The election campaign is effectively under way.It was fought out in the Dáil yesterday against the backdrop of The Irish Times opinion poll, which showed it would not make sense for the Coalition to have a November poll.
So, with a spring date looking more likely, it will be a long and bitter campaign.
Barbed comments were as plentiful as confetti at a wedding when Tánaiste and Labour leader Joan Burton took Opposition Leaders' Questions.

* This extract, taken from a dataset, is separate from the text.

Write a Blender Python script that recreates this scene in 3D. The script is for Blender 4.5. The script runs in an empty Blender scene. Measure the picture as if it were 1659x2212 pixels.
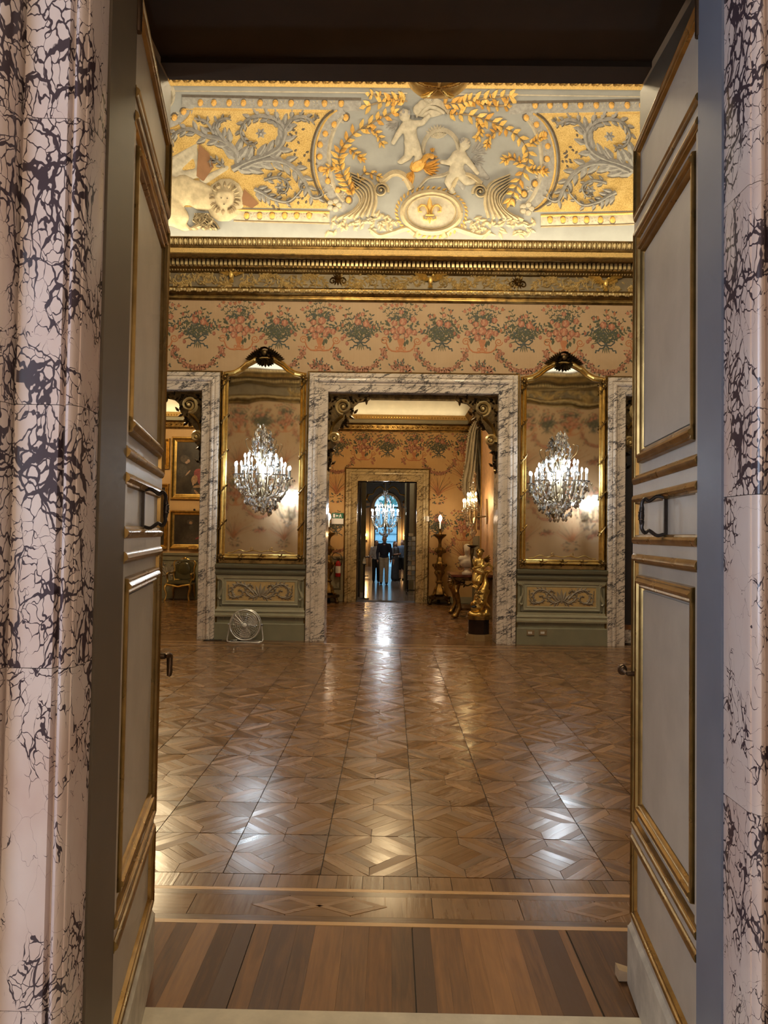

Fianna Fáil’s Michael McGrath raised the housing crisis. “Up to 130,000 applicants are on social housing waiting lists and housing supply is minimal,’’ he said. “The caps in the rent supplement scheme are so out of line with market rents that they are little more than a fantasy.’’
Burton made a reference to a growing economy and pointed out that housing and homes were provided for 65,000 individuals and families through the rent supplement.
Sinn Féin's Dessie Ellis could not contain himself. "Introduce rent controls,'' he shouted across the chamber.
Burton then accused Sinn Féin of cynicism.“Cynicism,’’ said Ellis. “I do not think that the Tánaiste is even on the ground . . . she does not know what is happening.’’
McGrath said people wanted to hear solutions to the housing problem. "They wanted them 10 years ago but did not get them,'' said Fine Gael's Bernard Durkan.
Labour's Emmet Stagg entered the fray. "Fianna Fáil privatised social housing by handing it over to the private sector,'' he declared.
Meath Fine Gael TD Ray Butler made it local: "Fianna Fáil only built nine social houses in Trim over 14 years.''
“I have clearly touched a nerve,’’ said McGrath. “Deputy McGrath touched no nerve but his own,’’ replied Butler.
McGrath suggested they give people hope and discuss solutions: “The situation is only going from bad to worse.’’
The exchanges were equally heated when it came to Gerry Adams’s turn to question the Tánaiste.
The Sinn Féin leader demanded that Minister for Finance Michael Noonan make a Dáil statement on the Nama controversy.
Burton asked Adams if there was anything in the Republic he regarded as being good?
Adams rose to his feet. “Yes, lots of things, but mostly the people the Government is letting down,’’ he said.
Burton said: “I suspect Deputy Adams also knows a lot about governance, including of organisations of which he was never even a member . . . but that is another issue.’’
Labour is under pressure and its leader is going for the jugular. Her opponents are replying in kind.
And it is all happening even before Enda Kenny has made the fateful journey to the Park to ask the President to dissolve the Dáil.